Return all lines below containing the word "this".

§ **Exercise material**:
========

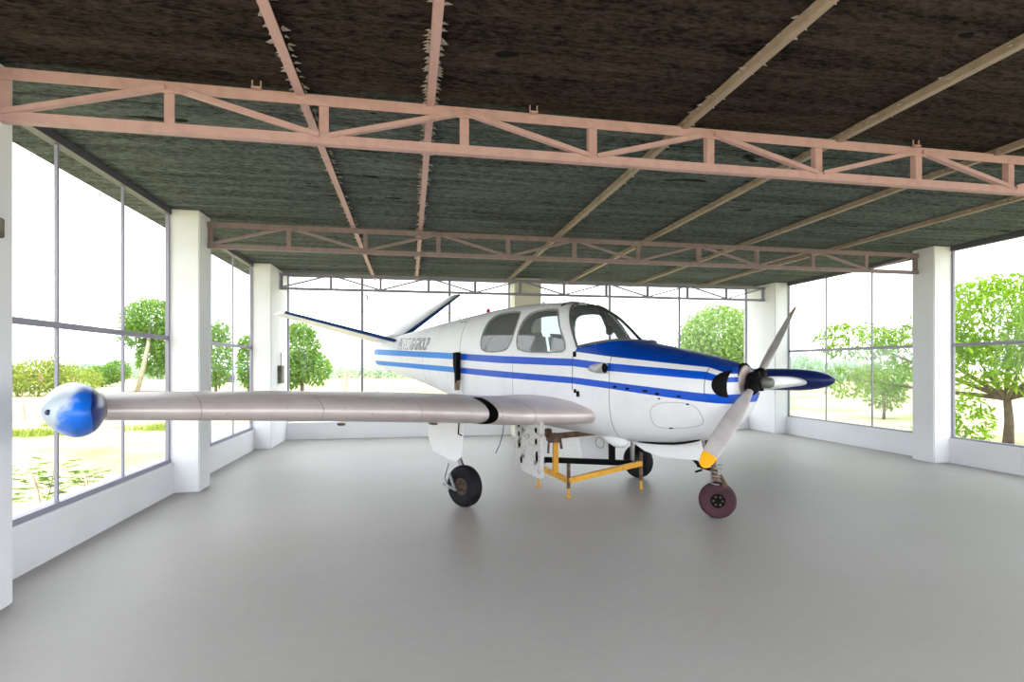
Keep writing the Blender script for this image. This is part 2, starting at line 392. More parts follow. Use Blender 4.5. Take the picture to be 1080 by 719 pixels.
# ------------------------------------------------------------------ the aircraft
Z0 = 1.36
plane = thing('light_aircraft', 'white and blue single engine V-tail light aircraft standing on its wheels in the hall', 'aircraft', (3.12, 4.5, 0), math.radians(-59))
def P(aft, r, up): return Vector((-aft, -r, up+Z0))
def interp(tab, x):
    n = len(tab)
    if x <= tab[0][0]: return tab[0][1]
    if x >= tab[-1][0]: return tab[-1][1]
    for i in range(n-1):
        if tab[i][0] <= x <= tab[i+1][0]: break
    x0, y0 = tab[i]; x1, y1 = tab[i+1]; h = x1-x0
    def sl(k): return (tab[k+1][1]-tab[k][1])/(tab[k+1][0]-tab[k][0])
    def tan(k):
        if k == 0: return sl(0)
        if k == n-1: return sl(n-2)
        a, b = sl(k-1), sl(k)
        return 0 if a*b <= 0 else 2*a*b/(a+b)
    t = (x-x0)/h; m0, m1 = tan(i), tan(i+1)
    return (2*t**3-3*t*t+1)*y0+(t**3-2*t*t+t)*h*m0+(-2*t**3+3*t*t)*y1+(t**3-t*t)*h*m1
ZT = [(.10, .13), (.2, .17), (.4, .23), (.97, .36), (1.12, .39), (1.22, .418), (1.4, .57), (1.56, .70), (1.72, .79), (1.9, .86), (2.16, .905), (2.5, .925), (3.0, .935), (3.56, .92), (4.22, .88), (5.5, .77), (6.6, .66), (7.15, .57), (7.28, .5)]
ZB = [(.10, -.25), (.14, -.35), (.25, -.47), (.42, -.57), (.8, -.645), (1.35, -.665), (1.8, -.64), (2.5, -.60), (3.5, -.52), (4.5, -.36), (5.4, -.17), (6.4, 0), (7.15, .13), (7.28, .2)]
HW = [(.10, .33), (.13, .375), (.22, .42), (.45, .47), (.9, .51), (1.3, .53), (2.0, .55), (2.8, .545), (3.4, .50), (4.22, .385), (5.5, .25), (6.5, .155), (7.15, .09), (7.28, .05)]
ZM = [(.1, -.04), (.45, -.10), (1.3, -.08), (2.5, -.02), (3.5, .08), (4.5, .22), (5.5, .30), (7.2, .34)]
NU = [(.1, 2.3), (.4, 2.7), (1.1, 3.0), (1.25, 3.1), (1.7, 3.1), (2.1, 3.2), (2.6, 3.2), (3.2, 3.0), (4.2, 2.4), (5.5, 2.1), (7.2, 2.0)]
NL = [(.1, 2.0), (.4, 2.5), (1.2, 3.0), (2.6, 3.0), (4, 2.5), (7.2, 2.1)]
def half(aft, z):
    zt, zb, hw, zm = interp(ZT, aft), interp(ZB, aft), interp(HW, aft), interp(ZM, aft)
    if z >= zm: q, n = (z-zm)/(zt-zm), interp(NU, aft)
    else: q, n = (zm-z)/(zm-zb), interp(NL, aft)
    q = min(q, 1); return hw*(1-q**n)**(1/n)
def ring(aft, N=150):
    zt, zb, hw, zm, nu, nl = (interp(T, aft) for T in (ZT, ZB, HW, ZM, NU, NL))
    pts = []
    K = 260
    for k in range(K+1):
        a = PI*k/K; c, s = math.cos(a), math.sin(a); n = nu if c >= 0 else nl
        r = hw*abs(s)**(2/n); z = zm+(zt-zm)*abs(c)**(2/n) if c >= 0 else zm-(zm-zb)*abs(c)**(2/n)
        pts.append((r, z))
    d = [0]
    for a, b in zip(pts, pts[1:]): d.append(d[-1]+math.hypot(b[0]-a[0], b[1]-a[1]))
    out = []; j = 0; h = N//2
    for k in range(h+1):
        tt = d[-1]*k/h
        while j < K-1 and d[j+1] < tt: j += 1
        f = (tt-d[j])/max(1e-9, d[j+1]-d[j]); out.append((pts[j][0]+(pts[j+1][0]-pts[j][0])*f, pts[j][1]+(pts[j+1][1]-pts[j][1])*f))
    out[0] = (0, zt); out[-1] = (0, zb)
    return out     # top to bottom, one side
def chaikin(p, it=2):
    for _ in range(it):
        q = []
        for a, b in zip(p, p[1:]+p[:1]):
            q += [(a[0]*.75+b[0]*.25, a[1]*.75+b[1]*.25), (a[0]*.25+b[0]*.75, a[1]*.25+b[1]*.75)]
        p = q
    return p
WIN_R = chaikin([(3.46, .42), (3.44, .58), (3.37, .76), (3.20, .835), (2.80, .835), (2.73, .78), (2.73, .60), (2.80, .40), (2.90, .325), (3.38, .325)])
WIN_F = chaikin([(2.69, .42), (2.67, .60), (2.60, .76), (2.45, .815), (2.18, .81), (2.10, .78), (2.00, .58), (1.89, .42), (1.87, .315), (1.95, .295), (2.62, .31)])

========

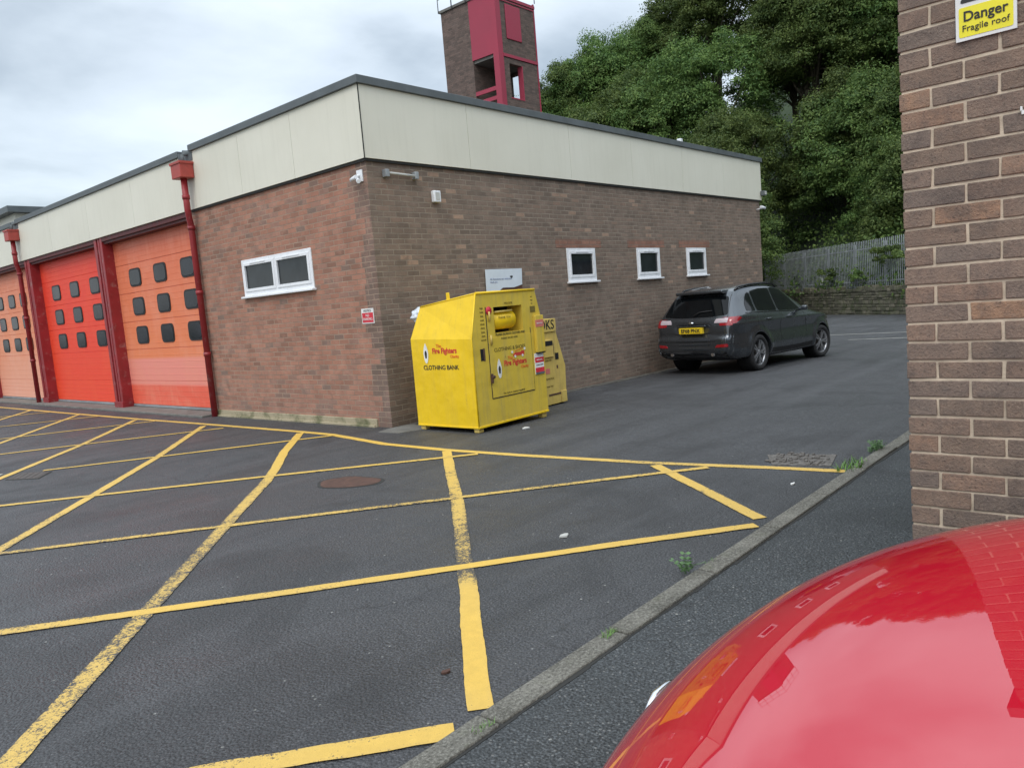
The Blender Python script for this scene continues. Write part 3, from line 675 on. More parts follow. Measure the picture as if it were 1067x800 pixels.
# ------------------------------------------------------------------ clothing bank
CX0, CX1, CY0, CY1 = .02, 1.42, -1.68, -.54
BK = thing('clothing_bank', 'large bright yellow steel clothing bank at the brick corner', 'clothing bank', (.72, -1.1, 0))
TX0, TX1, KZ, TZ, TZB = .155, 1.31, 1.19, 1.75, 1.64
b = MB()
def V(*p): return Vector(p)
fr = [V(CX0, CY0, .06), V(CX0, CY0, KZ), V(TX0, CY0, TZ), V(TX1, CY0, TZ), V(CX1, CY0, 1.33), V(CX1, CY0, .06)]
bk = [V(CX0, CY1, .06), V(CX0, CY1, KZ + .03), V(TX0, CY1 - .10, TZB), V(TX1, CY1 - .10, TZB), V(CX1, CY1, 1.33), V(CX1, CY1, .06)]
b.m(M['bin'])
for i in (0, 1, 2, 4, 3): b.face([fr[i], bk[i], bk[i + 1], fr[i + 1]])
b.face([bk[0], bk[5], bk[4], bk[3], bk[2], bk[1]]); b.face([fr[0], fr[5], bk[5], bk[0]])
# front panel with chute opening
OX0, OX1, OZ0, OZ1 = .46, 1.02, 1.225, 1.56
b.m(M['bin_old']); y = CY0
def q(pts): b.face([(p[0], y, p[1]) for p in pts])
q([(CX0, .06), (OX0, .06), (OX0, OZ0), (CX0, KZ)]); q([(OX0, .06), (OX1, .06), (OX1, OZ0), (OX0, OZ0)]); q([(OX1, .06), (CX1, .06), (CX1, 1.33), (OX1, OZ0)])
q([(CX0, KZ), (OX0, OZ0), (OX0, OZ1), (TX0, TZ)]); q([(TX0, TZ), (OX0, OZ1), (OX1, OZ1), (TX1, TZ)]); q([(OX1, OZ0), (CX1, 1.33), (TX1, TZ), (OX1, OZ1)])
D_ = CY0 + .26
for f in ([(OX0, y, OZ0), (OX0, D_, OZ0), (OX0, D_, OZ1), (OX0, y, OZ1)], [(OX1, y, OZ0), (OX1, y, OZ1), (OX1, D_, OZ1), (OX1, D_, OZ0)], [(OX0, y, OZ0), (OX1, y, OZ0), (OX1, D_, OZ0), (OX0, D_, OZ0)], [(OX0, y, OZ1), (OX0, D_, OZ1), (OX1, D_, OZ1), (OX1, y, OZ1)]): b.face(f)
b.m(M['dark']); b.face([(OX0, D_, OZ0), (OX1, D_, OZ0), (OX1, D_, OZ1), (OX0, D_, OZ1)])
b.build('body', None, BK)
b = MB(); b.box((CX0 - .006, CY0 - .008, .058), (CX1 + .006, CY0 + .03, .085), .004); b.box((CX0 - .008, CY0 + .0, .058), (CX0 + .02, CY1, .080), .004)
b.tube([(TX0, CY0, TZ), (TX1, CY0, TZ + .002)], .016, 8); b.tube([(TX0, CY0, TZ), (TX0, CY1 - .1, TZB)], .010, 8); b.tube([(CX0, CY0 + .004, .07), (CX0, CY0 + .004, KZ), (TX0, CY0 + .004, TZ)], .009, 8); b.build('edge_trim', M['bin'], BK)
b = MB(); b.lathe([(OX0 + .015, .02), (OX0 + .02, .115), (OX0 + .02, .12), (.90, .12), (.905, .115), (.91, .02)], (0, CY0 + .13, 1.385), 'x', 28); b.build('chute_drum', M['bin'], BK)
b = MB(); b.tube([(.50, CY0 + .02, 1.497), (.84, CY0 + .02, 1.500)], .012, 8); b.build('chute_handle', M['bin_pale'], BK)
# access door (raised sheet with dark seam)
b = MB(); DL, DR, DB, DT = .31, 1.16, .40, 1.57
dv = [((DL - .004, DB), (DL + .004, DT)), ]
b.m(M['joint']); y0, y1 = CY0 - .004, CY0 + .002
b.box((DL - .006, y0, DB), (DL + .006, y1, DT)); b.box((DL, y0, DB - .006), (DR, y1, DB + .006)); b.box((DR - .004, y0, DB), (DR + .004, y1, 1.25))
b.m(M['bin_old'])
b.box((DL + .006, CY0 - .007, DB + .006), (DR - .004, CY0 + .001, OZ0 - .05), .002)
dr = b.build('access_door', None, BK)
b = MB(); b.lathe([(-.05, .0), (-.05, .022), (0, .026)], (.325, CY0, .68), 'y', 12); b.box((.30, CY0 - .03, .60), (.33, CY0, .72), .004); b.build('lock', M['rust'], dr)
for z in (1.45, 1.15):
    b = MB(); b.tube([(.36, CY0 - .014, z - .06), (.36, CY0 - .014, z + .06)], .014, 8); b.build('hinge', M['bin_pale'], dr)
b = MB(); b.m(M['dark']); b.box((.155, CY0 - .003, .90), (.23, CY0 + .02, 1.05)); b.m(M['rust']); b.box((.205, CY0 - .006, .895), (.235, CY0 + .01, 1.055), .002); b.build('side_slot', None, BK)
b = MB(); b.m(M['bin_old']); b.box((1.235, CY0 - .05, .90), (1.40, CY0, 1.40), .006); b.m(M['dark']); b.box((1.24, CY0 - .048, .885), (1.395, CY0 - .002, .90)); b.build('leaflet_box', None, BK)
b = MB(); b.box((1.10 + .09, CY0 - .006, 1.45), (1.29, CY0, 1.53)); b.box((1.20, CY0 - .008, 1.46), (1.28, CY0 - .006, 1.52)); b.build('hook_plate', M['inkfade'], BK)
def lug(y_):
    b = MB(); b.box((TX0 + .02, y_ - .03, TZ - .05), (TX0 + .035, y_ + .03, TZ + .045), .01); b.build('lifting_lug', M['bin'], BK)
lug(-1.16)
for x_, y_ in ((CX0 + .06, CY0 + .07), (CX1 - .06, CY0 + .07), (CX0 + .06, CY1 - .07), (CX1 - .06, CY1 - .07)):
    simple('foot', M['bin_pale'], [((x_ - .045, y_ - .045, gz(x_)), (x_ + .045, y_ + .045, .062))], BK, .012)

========

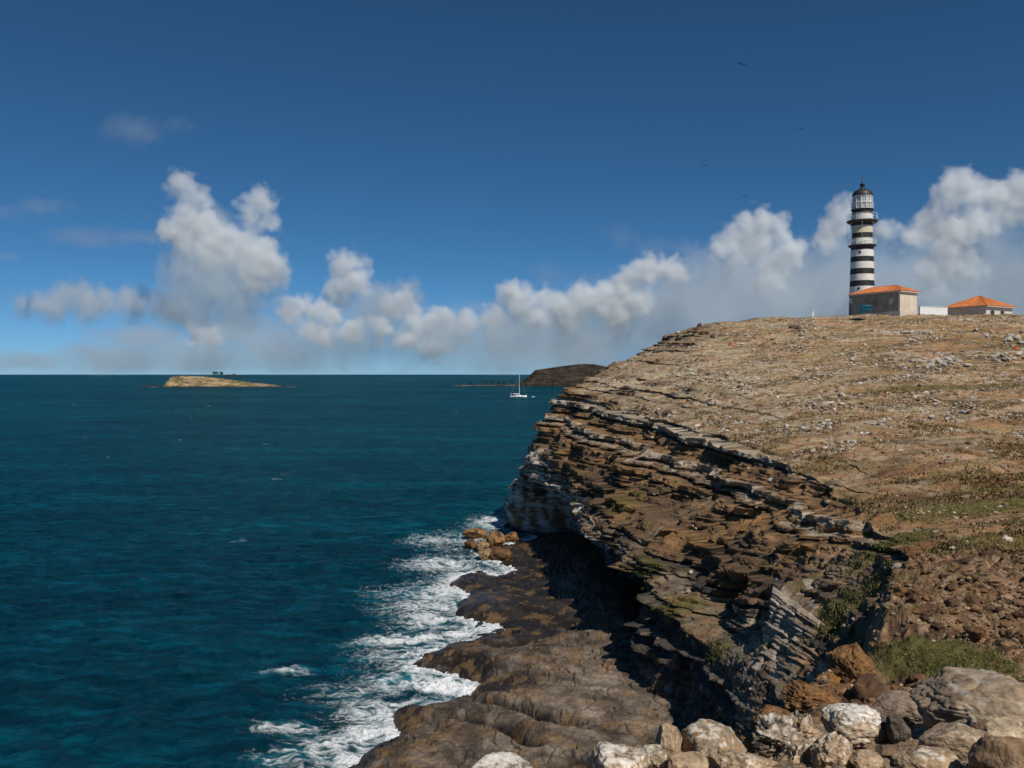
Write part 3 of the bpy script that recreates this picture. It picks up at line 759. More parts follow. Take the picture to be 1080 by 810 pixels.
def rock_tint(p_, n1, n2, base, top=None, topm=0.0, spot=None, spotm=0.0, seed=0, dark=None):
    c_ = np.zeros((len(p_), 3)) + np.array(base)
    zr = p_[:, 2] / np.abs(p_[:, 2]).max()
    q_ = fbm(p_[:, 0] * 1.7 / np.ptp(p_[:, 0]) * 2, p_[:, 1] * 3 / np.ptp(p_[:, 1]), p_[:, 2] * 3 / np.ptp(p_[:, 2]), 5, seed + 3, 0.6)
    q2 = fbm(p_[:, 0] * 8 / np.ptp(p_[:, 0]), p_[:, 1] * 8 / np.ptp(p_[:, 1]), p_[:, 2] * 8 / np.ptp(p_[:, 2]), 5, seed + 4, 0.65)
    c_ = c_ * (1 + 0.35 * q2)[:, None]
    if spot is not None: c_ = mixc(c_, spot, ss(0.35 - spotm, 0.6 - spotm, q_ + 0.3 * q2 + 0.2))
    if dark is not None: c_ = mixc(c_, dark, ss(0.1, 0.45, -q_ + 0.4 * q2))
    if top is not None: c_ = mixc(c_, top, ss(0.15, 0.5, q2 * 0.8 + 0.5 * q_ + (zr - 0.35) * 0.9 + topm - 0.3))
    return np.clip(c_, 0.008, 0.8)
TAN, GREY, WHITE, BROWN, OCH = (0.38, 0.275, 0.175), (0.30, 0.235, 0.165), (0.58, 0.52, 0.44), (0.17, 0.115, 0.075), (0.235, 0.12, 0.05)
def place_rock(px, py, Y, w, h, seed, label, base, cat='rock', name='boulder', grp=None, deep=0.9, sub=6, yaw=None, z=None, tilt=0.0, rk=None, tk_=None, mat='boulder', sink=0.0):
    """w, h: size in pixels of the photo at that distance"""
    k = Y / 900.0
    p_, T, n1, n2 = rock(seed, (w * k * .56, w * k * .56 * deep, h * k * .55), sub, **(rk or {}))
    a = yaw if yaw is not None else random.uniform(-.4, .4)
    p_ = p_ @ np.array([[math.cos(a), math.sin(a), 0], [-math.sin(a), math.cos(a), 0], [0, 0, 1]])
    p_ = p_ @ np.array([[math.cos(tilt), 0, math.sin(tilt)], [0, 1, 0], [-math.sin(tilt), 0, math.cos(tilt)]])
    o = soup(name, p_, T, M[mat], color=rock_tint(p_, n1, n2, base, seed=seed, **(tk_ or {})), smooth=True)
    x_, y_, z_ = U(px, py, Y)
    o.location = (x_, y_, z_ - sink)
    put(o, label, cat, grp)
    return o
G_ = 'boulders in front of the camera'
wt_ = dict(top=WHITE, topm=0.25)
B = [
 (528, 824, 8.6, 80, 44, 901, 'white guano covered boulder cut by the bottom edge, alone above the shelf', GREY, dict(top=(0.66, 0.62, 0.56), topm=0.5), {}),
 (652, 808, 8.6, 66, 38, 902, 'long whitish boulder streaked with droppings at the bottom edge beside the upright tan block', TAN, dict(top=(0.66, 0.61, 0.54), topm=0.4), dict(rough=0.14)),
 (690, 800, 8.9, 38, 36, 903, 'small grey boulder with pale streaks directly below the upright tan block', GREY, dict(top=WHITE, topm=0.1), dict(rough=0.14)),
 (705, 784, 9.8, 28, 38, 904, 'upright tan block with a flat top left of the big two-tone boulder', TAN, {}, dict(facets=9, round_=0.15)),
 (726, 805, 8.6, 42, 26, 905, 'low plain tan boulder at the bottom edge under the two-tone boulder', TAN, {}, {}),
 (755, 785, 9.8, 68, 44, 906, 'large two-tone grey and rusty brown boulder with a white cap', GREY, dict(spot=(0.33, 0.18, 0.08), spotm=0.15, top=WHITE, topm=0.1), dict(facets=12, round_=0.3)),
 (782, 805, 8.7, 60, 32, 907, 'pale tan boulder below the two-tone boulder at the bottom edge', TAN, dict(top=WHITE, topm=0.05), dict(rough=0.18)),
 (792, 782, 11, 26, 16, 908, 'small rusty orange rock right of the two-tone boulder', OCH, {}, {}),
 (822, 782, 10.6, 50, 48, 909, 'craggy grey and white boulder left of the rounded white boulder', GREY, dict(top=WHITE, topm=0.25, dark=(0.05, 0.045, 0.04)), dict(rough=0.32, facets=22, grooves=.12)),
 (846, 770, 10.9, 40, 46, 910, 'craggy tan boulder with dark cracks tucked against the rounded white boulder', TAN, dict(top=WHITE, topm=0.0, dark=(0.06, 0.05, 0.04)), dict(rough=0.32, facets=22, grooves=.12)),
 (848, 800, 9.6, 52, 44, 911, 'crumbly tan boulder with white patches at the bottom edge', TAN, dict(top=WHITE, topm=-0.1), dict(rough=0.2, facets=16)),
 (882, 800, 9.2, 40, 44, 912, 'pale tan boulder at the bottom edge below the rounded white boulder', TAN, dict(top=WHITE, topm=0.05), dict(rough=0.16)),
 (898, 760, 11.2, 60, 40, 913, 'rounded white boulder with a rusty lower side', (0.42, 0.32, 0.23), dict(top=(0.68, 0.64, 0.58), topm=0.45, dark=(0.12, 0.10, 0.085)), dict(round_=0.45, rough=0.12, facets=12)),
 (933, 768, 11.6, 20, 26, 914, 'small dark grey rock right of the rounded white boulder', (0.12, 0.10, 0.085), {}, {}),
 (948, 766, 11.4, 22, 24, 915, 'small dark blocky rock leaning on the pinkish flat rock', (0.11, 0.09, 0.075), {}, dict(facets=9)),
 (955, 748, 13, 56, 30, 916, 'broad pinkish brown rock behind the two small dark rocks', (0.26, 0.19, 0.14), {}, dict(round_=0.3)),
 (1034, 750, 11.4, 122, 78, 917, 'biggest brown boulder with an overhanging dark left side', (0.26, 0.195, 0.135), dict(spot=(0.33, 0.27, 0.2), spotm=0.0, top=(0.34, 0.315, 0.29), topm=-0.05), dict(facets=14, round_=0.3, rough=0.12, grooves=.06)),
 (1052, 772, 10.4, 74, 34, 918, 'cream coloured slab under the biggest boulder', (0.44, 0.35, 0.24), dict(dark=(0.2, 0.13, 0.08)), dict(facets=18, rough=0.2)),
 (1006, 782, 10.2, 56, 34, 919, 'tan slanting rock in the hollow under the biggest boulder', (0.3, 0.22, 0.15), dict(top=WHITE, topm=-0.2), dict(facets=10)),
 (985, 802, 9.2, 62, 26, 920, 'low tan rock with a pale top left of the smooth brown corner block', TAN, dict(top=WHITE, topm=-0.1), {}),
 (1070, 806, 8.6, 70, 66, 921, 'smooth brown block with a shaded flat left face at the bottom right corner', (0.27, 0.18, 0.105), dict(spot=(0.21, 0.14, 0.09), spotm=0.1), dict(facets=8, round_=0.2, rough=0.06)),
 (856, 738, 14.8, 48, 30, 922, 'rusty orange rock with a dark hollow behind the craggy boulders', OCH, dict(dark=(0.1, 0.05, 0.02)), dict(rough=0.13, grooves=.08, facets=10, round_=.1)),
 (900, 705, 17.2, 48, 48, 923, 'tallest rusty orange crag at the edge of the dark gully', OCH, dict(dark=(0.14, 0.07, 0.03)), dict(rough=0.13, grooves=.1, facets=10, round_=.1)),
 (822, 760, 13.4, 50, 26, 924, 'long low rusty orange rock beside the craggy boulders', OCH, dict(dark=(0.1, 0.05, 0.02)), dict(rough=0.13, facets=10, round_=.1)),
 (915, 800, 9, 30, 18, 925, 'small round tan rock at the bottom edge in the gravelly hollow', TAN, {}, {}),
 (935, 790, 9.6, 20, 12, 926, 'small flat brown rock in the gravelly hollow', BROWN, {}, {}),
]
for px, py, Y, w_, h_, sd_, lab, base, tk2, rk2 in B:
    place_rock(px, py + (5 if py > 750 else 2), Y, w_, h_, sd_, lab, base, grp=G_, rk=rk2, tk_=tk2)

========

§ **Expected answer**:
Keep writing the Blender script for this image. This is part 2, starting at line 392. More parts follow. Use Blender 4.5. Take the picture to be 1080 by 719 pixels.
The Blender Python script for this scene continues. Write part 3, from line 675 on. More parts follow. Measure the picture as if it were 1067x800 pixels.
Write part 3 of the bpy script that recreates this picture. It picks up at line 759. More parts follow. Take the picture to be 1080 by 810 pixels.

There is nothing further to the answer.